Perajin arguci lainnya yang ada di desa ini, Nurliani, mengatakan kain arguci haruslah beludru karena tebal dan mudah disulami payet-payet sehingga arguci akan tampak lebih bagus.
Bahkan, busana raja Banjar di masa lalu biasanya berbahan beludru juga bersulam arguci.
Namun seiring dengan perkembangannya sekarang, banyak juga arguci beralas kain lain selain beludru, yaitu kinu yang permukaannya licin, lebih tipis serta ringan daripada beludru.
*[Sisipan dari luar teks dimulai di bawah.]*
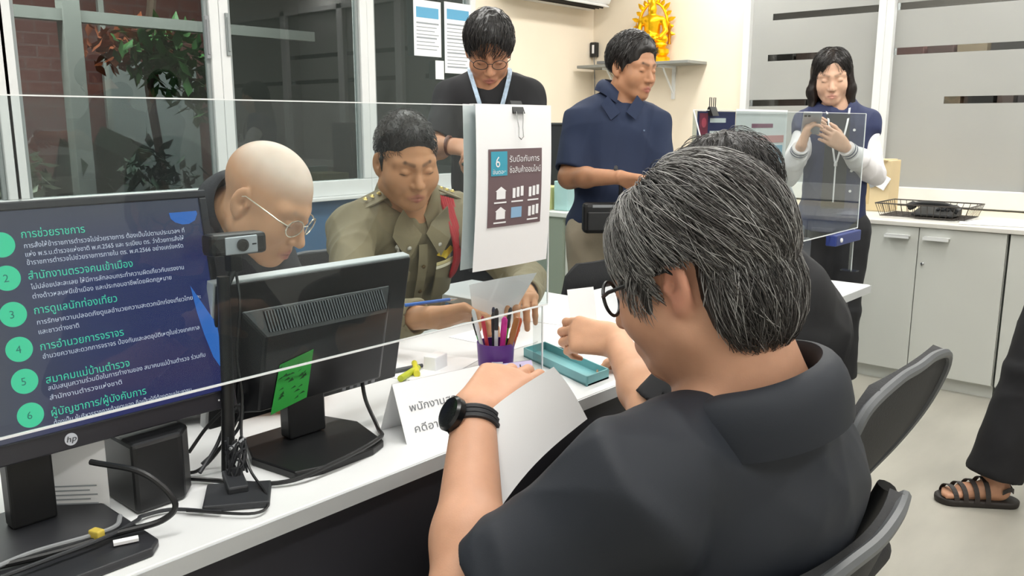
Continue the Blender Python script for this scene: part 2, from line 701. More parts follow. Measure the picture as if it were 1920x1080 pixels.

Sulaman arguci ini sekarang kerap juga dijumpai di perabotan rumah tangga seperti tempat tisu, bantal sofa, taplak meja, dan sebagainya.
Untuk motif argucinya tentu saja tidak berupa ayat-ayat Alquran atau lafaz Allah dan Muhammad, tetapi lebih kepada gambar bunga atau tanaman yang merupakan motif pakemnya. (Yayu Fathilal)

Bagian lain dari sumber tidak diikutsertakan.